Although the S&P 500 index continues to inch closer towards correction territory, the widely tracked gauge of US stocks still remains highly exposed to one sector.
“The single riskiest asset class could still be the S&P 500 index,” said Wellington Management CEO and managing partner Jean Hynes at a private wealth session at the HSBC Global Investment Summit last week.
“You would not allow us to run portfolios like that for you, it is just highly concentrated in one tiny sub sector,” she said, alluding to the high concentration of technology stocks in the widely tracked benchmark for US equities.
The S&P 500 index exposure to the IT sector stands at almost a third of the index, although this figure does not include technology giants such as Amazon, Meta and Alphabet, which are categorised as consumer discretionary and/or communication stocks.
Although these companies drove the S&P 500 index higher over the course of the past two years, Hynes believes market breadth will return as AI adoption transforms how companies work.
“What we need to see, and what I believe will happen, is that technology gets transmitted to the rest of the world and the breadth of the market will expand,” she said.
“Whether it’s Europe, whether it’s in different parts of the US market, whether it’s in China – when you see the companies that adopt AI and have more productivity and higher earnings, then we will begin to see that breadth happen.”
Upbeat on China
On the topic of investing in China, Hynes also expressed some optimism for the outlook for a market that had been labelled as “uninvestable” by some investors for years.

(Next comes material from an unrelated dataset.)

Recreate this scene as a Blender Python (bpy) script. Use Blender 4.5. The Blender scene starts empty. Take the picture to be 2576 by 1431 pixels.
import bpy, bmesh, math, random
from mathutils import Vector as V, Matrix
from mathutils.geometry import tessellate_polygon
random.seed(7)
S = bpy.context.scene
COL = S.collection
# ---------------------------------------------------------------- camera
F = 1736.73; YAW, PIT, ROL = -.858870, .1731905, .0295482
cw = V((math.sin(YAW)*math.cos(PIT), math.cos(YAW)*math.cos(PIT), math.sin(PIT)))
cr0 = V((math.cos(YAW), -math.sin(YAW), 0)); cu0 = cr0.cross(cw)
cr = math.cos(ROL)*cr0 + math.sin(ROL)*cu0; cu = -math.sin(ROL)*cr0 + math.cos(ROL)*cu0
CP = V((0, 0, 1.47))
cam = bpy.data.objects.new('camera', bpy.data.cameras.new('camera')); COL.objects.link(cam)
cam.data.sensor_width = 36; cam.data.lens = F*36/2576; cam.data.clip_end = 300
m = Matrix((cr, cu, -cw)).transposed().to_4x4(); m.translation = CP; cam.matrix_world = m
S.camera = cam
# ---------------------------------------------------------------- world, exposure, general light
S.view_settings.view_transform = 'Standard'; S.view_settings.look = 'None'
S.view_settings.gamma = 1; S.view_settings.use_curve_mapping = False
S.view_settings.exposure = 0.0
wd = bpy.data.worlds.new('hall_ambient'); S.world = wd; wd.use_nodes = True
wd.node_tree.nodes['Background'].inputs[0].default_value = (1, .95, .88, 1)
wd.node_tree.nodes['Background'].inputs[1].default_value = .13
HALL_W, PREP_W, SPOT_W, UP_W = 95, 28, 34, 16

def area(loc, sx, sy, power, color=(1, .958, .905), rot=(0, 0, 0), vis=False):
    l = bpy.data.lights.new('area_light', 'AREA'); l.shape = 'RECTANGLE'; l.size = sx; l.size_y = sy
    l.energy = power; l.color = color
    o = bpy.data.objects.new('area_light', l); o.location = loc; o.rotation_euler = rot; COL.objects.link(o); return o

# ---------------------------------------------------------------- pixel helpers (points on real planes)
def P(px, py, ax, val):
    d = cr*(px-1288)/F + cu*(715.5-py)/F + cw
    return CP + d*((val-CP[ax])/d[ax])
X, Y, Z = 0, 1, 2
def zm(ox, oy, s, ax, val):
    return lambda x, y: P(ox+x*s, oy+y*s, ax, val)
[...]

As the world’s second largest economy emerges from the depths of a prolonged property market downturn and its homegrown AI technology starts to take hold, Hynes suggested money could start flowing back.
She said: “There will be a time when – it might be a year, it might be two years – when the innovation comes, when the earnings return.”
“Markets always follow earnings,” she added. “If earnings are going to emerge because of the technology lead of many industries in China, investors will come back.”
Other asset management executives were also bullish on the outlook for China during the session.
When asked if China was investable, Franklin Templeton President and CEO Jenny Johnson responded “Yes, absolutely it is investable.”
“I think China is really struggling on the consumer front,” she said. “The most recent policies of the Two Sessions is to try to figure out ways to get the consumer to spend, but there are really good opportunities in various areas.”
Similarly, Janus Henderson CEO Ali Dibadj said: “I think it’s really hard to bet against any country that has 1.4 billion people, an enormously successful history, lots of innovation, plenty of motivation, and lots of incentive being created by the government.”
“It may not be today, but could you see it in six months or twelve months? I think you absolutely could see a time to reinvest back into the market.”